→ **Task statement**: Will you print the material below without altering a single character?

→ **Data for this exercise**:
───

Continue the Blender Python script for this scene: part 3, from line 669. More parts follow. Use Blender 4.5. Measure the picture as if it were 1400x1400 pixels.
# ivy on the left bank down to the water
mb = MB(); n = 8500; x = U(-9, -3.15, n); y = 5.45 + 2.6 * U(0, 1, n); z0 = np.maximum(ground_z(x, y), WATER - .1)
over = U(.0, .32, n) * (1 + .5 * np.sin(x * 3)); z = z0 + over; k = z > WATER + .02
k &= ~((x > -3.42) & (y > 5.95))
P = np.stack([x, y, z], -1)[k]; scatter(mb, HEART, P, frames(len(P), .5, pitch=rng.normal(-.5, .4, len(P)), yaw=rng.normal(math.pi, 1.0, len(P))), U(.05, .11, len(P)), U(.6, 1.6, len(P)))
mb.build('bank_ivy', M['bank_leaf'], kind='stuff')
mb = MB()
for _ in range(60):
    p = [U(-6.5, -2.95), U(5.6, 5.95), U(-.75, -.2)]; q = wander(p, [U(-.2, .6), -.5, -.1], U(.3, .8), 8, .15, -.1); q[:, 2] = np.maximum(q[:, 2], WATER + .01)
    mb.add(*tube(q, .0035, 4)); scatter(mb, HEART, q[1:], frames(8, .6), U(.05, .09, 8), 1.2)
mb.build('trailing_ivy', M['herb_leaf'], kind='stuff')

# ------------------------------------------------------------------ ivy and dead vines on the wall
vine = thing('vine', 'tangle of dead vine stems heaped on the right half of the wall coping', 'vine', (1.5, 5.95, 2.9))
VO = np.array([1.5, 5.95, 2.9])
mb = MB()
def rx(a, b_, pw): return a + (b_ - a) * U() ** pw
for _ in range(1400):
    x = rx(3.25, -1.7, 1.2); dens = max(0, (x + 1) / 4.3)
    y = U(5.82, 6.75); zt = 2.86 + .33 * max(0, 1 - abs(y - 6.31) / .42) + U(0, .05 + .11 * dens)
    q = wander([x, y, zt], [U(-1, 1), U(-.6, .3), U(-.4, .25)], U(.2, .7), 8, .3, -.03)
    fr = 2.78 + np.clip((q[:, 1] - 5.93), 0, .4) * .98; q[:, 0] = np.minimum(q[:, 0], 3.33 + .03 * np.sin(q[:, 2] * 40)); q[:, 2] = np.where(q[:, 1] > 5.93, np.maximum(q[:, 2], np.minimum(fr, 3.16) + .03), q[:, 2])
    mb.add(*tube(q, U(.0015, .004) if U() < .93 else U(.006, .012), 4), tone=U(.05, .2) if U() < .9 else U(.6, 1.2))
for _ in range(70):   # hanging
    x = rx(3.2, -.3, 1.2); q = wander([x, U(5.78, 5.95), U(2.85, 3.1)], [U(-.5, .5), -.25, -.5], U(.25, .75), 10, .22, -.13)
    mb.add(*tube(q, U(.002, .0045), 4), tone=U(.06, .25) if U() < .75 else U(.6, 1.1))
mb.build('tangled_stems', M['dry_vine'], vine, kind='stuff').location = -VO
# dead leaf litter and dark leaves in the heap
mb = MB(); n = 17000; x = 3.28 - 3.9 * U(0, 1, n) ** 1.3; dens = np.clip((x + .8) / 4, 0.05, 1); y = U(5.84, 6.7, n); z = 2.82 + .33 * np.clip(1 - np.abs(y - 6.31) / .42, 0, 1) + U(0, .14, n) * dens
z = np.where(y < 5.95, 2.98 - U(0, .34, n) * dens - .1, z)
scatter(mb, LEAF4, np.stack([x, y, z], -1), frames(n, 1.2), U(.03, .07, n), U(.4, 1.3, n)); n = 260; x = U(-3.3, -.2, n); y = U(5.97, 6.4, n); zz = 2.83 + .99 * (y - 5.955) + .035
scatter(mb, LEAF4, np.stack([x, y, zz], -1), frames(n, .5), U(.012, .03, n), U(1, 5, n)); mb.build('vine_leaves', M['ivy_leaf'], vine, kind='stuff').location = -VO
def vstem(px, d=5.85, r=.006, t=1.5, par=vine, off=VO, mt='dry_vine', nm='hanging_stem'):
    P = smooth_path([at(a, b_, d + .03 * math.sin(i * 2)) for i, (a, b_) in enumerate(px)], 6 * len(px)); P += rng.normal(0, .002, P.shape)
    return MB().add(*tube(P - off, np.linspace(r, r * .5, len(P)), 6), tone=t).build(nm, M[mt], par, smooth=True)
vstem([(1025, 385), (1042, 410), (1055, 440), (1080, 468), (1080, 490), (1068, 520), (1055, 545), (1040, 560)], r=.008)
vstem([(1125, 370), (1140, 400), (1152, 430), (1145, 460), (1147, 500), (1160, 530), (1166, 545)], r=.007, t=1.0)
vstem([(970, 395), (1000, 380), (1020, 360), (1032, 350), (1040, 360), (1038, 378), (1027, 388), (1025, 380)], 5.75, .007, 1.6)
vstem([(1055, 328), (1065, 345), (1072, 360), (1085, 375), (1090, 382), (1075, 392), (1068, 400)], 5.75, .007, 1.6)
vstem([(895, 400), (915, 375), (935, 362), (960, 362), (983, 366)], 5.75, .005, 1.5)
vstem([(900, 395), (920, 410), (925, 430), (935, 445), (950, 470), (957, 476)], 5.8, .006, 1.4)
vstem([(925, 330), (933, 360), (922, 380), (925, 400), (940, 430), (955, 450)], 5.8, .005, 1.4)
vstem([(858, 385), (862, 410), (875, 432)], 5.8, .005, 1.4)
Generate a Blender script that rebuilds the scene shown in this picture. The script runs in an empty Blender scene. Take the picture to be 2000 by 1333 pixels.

───

→ **Completed exercise**:
Continue the Blender Python script for this scene: part 3, from line 669. More parts follow. Use Blender 4.5. Measure the picture as if it were 1400x1400 pixels.
# ivy on the left bank down to the water
mb = MB(); n = 8500; x = U(-9, -3.15, n); y = 5.45 + 2.6 * U(0, 1, n); z0 = np.maximum(ground_z(x, y), WATER - .1)
over = U(.0, .32, n) * (1 + .5 * np.sin(x * 3)); z = z0 + over; k = z > WATER + .02
k &= ~((x > -3.42) & (y > 5.95))
P = np.stack([x, y, z], -1)[k]; scatter(mb, HEART, P, frames(len(P), .5, pitch=rng.normal(-.5, .4, len(P)), yaw=rng.normal(math.pi, 1.0, len(P))), U(.05, .11, len(P)), U(.6, 1.6, len(P)))
mb.build('bank_ivy', M['bank_leaf'], kind='stuff')
mb = MB()
for _ in range(60):
    p = [U(-6.5, -2.95), U(5.6, 5.95), U(-.75, -.2)]; q = wander(p, [U(-.2, .6), -.5, -.1], U(.3, .8), 8, .15, -.1); q[:, 2] = np.maximum(q[:, 2], WATER + .01)
    mb.add(*tube(q, .0035, 4)); scatter(mb, HEART, q[1:], frames(8, .6), U(.05, .09, 8), 1.2)
mb.build('trailing_ivy', M['herb_leaf'], kind='stuff')

# ------------------------------------------------------------------ ivy and dead vines on the wall
vine = thing('vine', 'tangle of dead vine stems heaped on the right half of the wall coping', 'vine', (1.5, 5.95, 2.9))
VO = np.array([1.5, 5.95, 2.9])
mb = MB()
def rx(a, b_, pw): return a + (b_ - a) * U() ** pw
for _ in range(1400):
    x = rx(3.25, -1.7, 1.2); dens = max(0, (x + 1) / 4.3)
    y = U(5.82, 6.75); zt = 2.86 + .33 * max(0, 1 - abs(y - 6.31) / .42) + U(0, .05 + .11 * dens)
    q = wander([x, y, zt], [U(-1, 1), U(-.6, .3), U(-.4, .25)], U(.2, .7), 8, .3, -.03)
    fr = 2.78 + np.clip((q[:, 1] - 5.93), 0, .4) * .98; q[:, 0] = np.minimum(q[:, 0], 3.33 + .03 * np.sin(q[:, 2] * 40)); q[:, 2] = np.where(q[:, 1] > 5.93, np.maximum(q[:, 2], np.minimum(fr, 3.16) + .03), q[:, 2])
    mb.add(*tube(q, U(.0015, .004) if U() < .93 else U(.006, .012), 4), tone=U(.05, .2) if U() < .9 else U(.6, 1.2))
for _ in range(70):   # hanging
    x = rx(3.2, -.3, 1.2); q = wander([x, U(5.78, 5.95), U(2.85, 3.1)], [U(-.5, .5), -.25, -.5], U(.25, .75), 10, .22, -.13)
    mb.add(*tube(q, U(.002, .0045), 4), tone=U(.06, .25) if U() < .75 else U(.6, 1.1))
mb.build('tangled_stems', M['dry_vine'], vine, kind='stuff').location = -VO
# dead leaf litter and dark leaves in the heap
mb = MB(); n = 17000; x = 3.28 - 3.9 * U(0, 1, n) ** 1.3; dens = np.clip((x + .8) / 4, 0.05, 1); y = U(5.84, 6.7, n); z = 2.82 + .33 * np.clip(1 - np.abs(y - 6.31) / .42, 0, 1) + U(0, .14, n) * dens
z = np.where(y < 5.95, 2.98 - U(0, .34, n) * dens - .1, z)
scatter(mb, LEAF4, np.stack([x, y, z], -1), frames(n, 1.2), U(.03, .07, n), U(.4, 1.3, n)); n = 260; x = U(-3.3, -.2, n); y = U(5.97, 6.4, n); zz = 2.83 + .99 * (y - 5.955) + .035
scatter(mb, LEAF4, np.stack([x, y, zz], -1), frames(n, .5), U(.012, .03, n), U(1, 5, n)); mb.build('vine_leaves', M['ivy_leaf'], vine, kind='stuff').location = -VO
def vstem(px, d=5.85, r=.006, t=1.5, par=vine, off=VO, mt='dry_vine', nm='hanging_stem'):
    P = smooth_path([at(a, b_, d + .03 * math.sin(i * 2)) for i, (a, b_) in enumerate(px)], 6 * len(px)); P += rng.normal(0, .002, P.shape)
    return MB().add(*tube(P - off, np.linspace(r, r * .5, len(P)), 6), tone=t).build(nm, M[mt], par, smooth=True)
vstem([(1025, 385), (1042, 410), (1055, 440), (1080, 468), (1080, 490), (1068, 520), (1055, 545), (1040, 560)], r=.008)
vstem([(1125, 370), (1140, 400), (1152, 430), (1145, 460), (1147, 500), (1160, 530), (1166, 545)], r=.007, t=1.0)
vstem([(970, 395), (1000, 380), (1020, 360), (1032, 350), (1040, 360), (1038, 378), (1027, 388), (1025, 380)], 5.75, .007, 1.6)
vstem([(1055, 328), (1065, 345), (1072, 360), (1085, 375), (1090, 382), (1075, 392), (1068, 400)], 5.75, .007, 1.6)
vstem([(895, 400), (915, 375), (935, 362), (960, 362), (983, 366)], 5.75, .005, 1.5)
vstem([(900, 395), (920, 410), (925, 430), (935, 445), (950, 470), (957, 476)], 5.8, .006, 1.4)
vstem([(925, 330), (933, 360), (922, 380), (925, 400), (940, 430), (955, 450)], 5.8, .005, 1.4)
vstem([(858, 385), (862, 410), (875, 432)], 5.8, .005, 1.4)
Generate a Blender script that rebuilds the scene shown in this picture. The script runs in an empty Blender scene. Take the picture to be 2000 by 1333 pixels.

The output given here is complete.